④パイを粉糖でキャラメリゼ(再度オーブンにin)する
(d)小麦粉をふるい、b~cを混ぜたものに小麦粉を加える
⑤パイを切りクリームを絞り粉糖をまぶし各々の芸術を爆発させる
★完成★
という流れである。

正直ナメてました。お菓子作りの大変さ。
パイを焼いている作る間に色々と作業を入れ込んでいかないといけない。
途中でキャラメリゼの加減が分からず焦げてしまい、友人と焦げを削いだりもした。化石の発掘みたいで楽しかった。友人が焼きたてジャパンで同じようなシーンあってなぁ!割ったらなあ!ピカーって綺麗な面が出てくんねん!とか言ってた気がするが、疲れていたのでほとんど拾わず、へえ~とかふうんとか言いながらスルーしてしまった。

化石の発掘

さて、組み立て一発目!
クリームなんかほとんど絞ったことがないのでTVで見た感じでイメージしながら絞る。

食いしん坊のお化けみたいになっちゃった

う~ん、失敗!
クリームを絞れば絞るほどにヘナヘナになってしまい、アートには程遠い。


気を取り直して、二発目!
失敗を活かし今回はクリームを少なめに絞る。
これが功を奏し、なんとも奥ゆかしくラブリーに。
フルーツを乗せる場面は緊張感のあまり呼吸を忘れるほど。

良いのでは?


大変良いのでは??


最後にもう一つ作れそうだということで、友人にどういうものを撮影したいか聞く。今回練習したいからという理由で材料費も出してくれて、わざわざ我が家まで出向いてくれているのでせめて友人の役に立ちたかった。サイズはあまり小さくせず、大きいままドーンと最後に1つ作って終わりにしたいとのこと。OK、任せろ!





友人の意見を聞き、ついに集大成が完成した。





??



お互い真剣なので、部屋には呼吸の音しか聞こえない。

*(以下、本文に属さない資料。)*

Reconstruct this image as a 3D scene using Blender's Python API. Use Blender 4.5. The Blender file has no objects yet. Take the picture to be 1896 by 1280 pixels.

友人が一言。
・・・何?これ




???????




これ何の時間???何撮ってるん???





見れば見るほどミルフィーユになり損ねたこれが一体何なのか分からず、笑いをこらえられなくなり、二人で息が出来なくなるくらい笑う。



もう一度じっくり見る。

何かに似てる





あれ?これ何かに似てない?

あれやん、

似てるぞ………





あれやん!!!!!!!!!!!

人生ゲームのあれやん!!!!!!!!!!!

人生ゲームのアレ


という気付きを得て、再度息が出来なくなるくらい笑う。もう笑いをねぶり尽くしましたね。




最後に味見タイム!!
苦労した甲斐あって、めちゃくちゃ美味しかったです。我が家のオールスター達にも見せてあげました。

美味そうだな



食べちゃうぞ~!!!



はい、ただ本当に大変でした。
生クリーム七分立てのところとかもう手動だったんで汗だく、舌打ちしそうになりました。
何と我が家には、「ないと思って買ったらあった!」の連続で泡立て器が3つもあるのですが、今回は3つ全部使う機会があったため、過去のアホな自分に感謝の気持ちが溢れ出しました。
教訓、泡だて器は何個あっても良いゼ!!!!!!!!!!!!


最後まで読んで頂き有難うございました。